You are absolutely right that the bloggers and emailers who hounded Hailey were out of line. The anonymity of the Internet makes it easy for people to step outside the bounds of civility and far too many people use it to abuse others.
I appreciate the fact that Wired questioned the tactics used by the bloggers but I wish they had gone a bit deeper in exploring what led to the outrage. Hailey, in my opinion, was attempting to take advantage of the North American reverence for academia to mislead people. Americans are often criticized for being anti-intellectual but we have a reverence for professors and anyone else with an advanced degree that borders on the idolatrous.
Hailey made a claim that he presented as fact.
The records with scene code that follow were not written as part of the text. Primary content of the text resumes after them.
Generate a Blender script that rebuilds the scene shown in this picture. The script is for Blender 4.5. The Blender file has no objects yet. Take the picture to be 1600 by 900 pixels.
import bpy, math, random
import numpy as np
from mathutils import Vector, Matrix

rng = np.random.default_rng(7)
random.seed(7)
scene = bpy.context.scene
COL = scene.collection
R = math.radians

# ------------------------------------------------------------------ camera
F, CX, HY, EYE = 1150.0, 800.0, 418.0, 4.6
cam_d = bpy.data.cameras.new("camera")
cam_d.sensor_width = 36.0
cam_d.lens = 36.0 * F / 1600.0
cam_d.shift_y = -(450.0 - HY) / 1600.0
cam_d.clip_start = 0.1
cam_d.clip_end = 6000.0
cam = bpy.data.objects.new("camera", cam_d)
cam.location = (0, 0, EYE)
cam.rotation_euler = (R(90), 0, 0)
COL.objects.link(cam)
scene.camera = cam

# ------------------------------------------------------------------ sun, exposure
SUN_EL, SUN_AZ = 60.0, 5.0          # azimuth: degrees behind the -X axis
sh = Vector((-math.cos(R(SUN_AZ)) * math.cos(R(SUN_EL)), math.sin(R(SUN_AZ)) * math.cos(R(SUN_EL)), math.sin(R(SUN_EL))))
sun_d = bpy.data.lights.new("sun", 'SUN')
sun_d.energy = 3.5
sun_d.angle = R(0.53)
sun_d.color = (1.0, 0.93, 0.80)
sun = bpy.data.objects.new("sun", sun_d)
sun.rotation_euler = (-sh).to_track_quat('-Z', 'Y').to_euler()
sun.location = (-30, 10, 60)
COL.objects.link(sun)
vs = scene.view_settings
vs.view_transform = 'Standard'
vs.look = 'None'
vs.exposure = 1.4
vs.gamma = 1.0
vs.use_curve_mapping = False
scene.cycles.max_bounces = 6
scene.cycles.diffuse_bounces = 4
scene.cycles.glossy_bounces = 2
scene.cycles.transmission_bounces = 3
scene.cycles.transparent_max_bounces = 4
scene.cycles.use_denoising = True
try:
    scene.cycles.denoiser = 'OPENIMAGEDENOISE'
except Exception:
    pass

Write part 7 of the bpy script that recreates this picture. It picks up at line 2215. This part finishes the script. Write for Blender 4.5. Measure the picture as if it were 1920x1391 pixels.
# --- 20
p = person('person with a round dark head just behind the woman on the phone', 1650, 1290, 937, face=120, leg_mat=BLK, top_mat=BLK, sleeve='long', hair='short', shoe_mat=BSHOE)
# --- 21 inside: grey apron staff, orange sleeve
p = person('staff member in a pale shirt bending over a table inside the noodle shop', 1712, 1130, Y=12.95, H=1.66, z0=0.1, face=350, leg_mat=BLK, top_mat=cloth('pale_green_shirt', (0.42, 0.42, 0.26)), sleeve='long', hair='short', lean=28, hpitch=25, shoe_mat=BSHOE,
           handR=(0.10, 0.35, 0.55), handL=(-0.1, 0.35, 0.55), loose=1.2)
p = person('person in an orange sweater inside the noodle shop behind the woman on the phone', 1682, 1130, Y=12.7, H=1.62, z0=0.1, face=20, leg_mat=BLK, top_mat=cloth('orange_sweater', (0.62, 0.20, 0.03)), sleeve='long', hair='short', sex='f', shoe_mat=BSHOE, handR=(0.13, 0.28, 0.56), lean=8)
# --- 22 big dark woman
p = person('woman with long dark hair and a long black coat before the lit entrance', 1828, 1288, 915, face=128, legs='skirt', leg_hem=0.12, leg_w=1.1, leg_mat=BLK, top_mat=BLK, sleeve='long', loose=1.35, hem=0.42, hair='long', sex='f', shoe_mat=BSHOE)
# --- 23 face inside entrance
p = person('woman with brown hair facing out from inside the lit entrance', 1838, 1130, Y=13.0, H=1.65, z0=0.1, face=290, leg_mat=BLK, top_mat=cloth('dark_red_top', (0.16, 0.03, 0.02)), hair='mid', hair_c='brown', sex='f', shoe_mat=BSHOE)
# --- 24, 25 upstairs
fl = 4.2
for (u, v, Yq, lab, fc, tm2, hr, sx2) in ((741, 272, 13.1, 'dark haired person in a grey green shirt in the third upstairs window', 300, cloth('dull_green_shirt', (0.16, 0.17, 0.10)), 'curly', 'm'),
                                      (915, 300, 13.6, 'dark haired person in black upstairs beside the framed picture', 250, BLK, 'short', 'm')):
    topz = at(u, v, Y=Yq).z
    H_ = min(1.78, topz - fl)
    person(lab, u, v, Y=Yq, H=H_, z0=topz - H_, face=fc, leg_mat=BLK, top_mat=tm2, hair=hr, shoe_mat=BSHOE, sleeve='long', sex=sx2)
When it was later discredited he tried to pass it off as merely part of a “work in progress.” This was simply dishonesty.
I think much of the outrage was due to ordinary people waking up and realizing that members of the academy are human. They make mistakes, they are influenced by their political ideologies, and they can even be dishonest. While this should have been obvious, it was one more instance that caused people to lose faith in the priesthood of the academy. In my opinion, that was the root of the anger and frustration.
Let’s be sure we don’t muddle the two issues here, and paint with too broad a brush.
This is what happens in the arena of ideas: one puts out a proposition with all its supporting data and reasoning, and others then attempt to kick it full of holes. In Hailey’s case, he did this and some of his critics looked at it and accused him of sloppy methodology and sloppy reasoning (at best) or downright academic fraud with a baldly partisan motive (at worst). Reasoned criticism of Hailey’s work is perfectly legitimate.
Others then looked at the criticism of Hailey’s thesis and formed the “blog mob,” many–but not all–of whom went over the line in their responses.
When a mob attacks an accused miscreant, that does not prove that the accused is innocent or guilty. The attack is wrong; there are rules that govern this sort of thing. Even if the accused is indeed guilty, lynching is never justified.
It makes me wonder, who’s next on the mob list?